En el caso de los no documentados, ni siquiera pueden poseer un coche o un teléfono móvil, dado que no tienen un carné que presentar para firmar un contrato. «No puedo ni vender cafés o limpiar botas», se lamenta Mohamed.
Ahmed Talal, de 58 años, tiene más suerte: al ser empleado de la OLP recibe un salario por su trabajo en Shatila. Enseña su acreditación con orgullo, pese a ser inservible: un folio plastificado con el membrete de la OLP en Beirut que le identifica como nacido en Gaza.

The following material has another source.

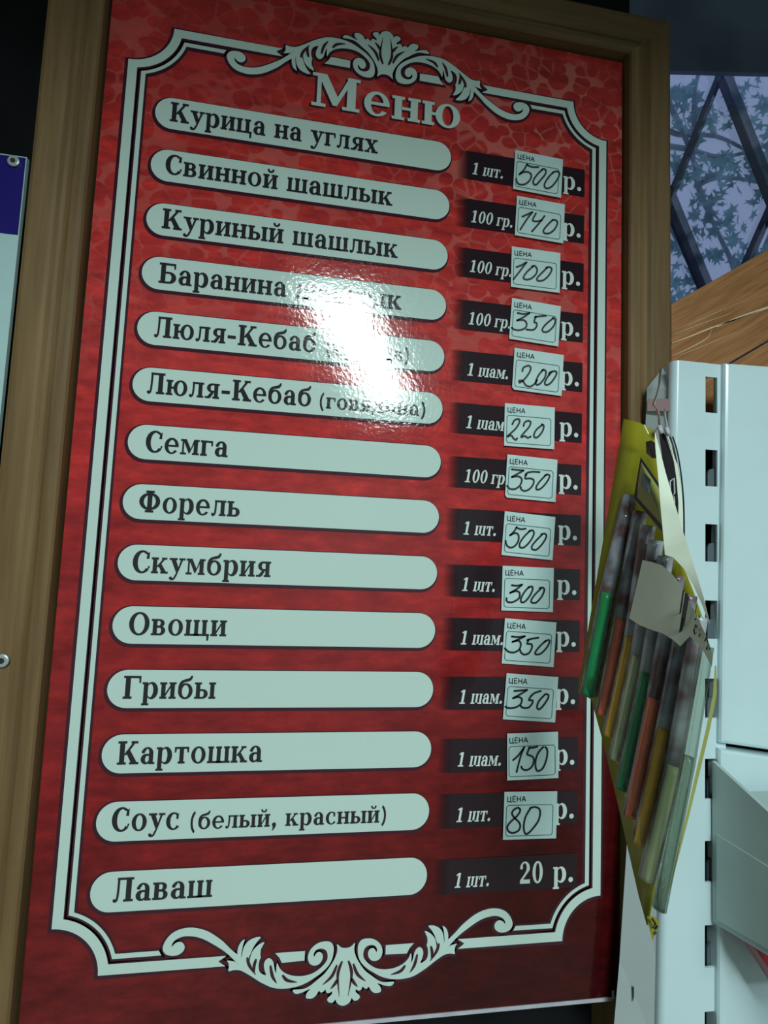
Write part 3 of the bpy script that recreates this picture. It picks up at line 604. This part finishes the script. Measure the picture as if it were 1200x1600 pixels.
def sm(p, y0): return p
# dish strips and their lettering: (text, x0, x1, capital height) pieces per row
DISH = [[('Курица на углях', -.4155, -.0085, .0392)], [('Свинной шашлык', -.4165, .0265, .0392)], [('Куриный шашлык', -.4145, .0420, .0392)],
        [('Баранина шашлык', -.4125, .0540, .0392)], [('Люля-Кебаб', -.4125, -.1130, .0392), ('(курица)', -.0915, .0735, .0300)],
        [('Люля-Кебаб', -.4172, -.1165, .0392), ('(говядина)', -.0990, .1110, .0300)], [('Семга', -.4120, -.2655, .0392)],
        [('Форель', -.4150, -.2370, .0392)], [('Скумбрия', -.4178, -.1738, .0392)], [('Овощи', -.4155, -.2468, .0392)],
        [('Грибы', -.4165, -.2588, .0392)], [('Картошка', -.4172, -.1692, .0392)], [('Соус', -.4178, -.3060, .0392), ('(белый, красный)', -.2865, .0640, .0300)],
        [('Лаваш', -.4062, -.2418, .0392)]]
DISH_EN = ['chicken', 'pork kebab', 'chicken kebab', 'lamb kebab', 'first minced kebab', 'second minced kebab', 'salmon', 'trout', 'mackerel', 'vegetable', 'mushroom', 'potato', 'sauce', 'flatbread']
BASE = [.6795, .5715, .4615, .3535, .2480, .1395, .0295, -.0815, -.1915, -.3020, -.4135, -.5262, -.6385, -.7548]
for i, y in enumerate(rows):
    hh = .0327 if i < 9 else .0338
    a = Art(); p = pill(y, hh); a.loop(p); st_ = a.build('dish_strip', M['cream'], board, .0012)
    rimmed(p, .0080, (-.0020, -.0024))
    t = Art()
    for (s, x0, x1, cap) in DISH[i]:
        yy = BASE[i] + (0 if cap > .035 else -.001)
        text_art(s, x0, x1, yy, cap, art=t)
    t.build('dish_lettering', M['ink'], st_, .0019)
# title
ti = text_art('Меню', -.1475, .1632, .7625, .0710, track=40)
ti.build('title_lettering', M['cream'], board, .0012)
rim.merge(ti, lambda x, y: (x - .0045, y - .003))
rim.build('printed_outline', M['rim'], board, .0005)
# quantity boxes
QB = [.6668, .5604, .4517, .3390, .2308, .1214, .0110, -.0945, -.2060, -.3102, -.4236, -.5414, -.6441, -.7632]
QT = ['1 шт.', '100 гр.', '100 гр.', '100 гр.', '1 шам.', '1 шам.', '100 гр.', '1 шт.', '1 шт.', '1 шам.', '1 шам.', '1 шам.', '1 шт.', '1 шт.']
QX = {'1 шт.': .0670, '100 гр.': .0900, '1 шам.': .0865}
for i, y in enumerate(QB):
    a = Art(); yc = y + .0198
    a.loop([(.155, yc - .0315), (.4495, yc - .0315), (.4495, yc + .0315), (.155, yc + .0315)])
    bx = a.build('quantity_box', M['box'], board, .0010)
    x0 = .1940 + (i * .00055)
    text_art(QT[i], x0, x0 + QX[QT[i]], y, .0262, slant=.16, track=30, bold=.012).build('quantity_lettering', M['light'], bx, .0019)
    text_art('р.', .3995, .4405, y - .0005, .0395).build('currency_lettering', M['light'], bx, .0019)
    if i == 13: text_art('20', .3315, .3775, y + .0008, .0395).build('price_lettering', M['light'], bx, .0019)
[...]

«Si salgo del campo pueden arrestarme o no, depende del humor del oficial de turno, porque las autoridades no reconocen este papel», explica. Ahmed cuenta que fue expulsado en 1967 de Gaza, durante la Guerra de los Seis Días, y que tras pasar por Egipto, en Siria le afectó el ‘Septiembre Negro’ y fue expulsado como otros muchos militantes.
Talal había partido de Gaza sin papeles, así que nunca tuvo documentos. «Antes no los necesitábamos», se sonríe. Ahora, sin ellos no puede hacer nada. «Por eso dejé a mi mujer y mis hijos en Siria, donde el certificado de la OLP es suficiente para que les permitan estar registrados, tener estudios y comprar una casa», puntualiza.
«Yo no puedo visitarles por miedo a que me arresten en el camino, pero dentro de dos años, cuando me jubile, me arriesgaré para reunirme con ellos en Damasco».
La casa de Talal, dos habitaciones insalubres propiedad de la UNRWA, es tan austera que carece de cualquier objeto prescindible. «La única propiedad que tengo es el recuerdo de Gaza, y es precisamente lo único que no puedo recuperar», se lamenta.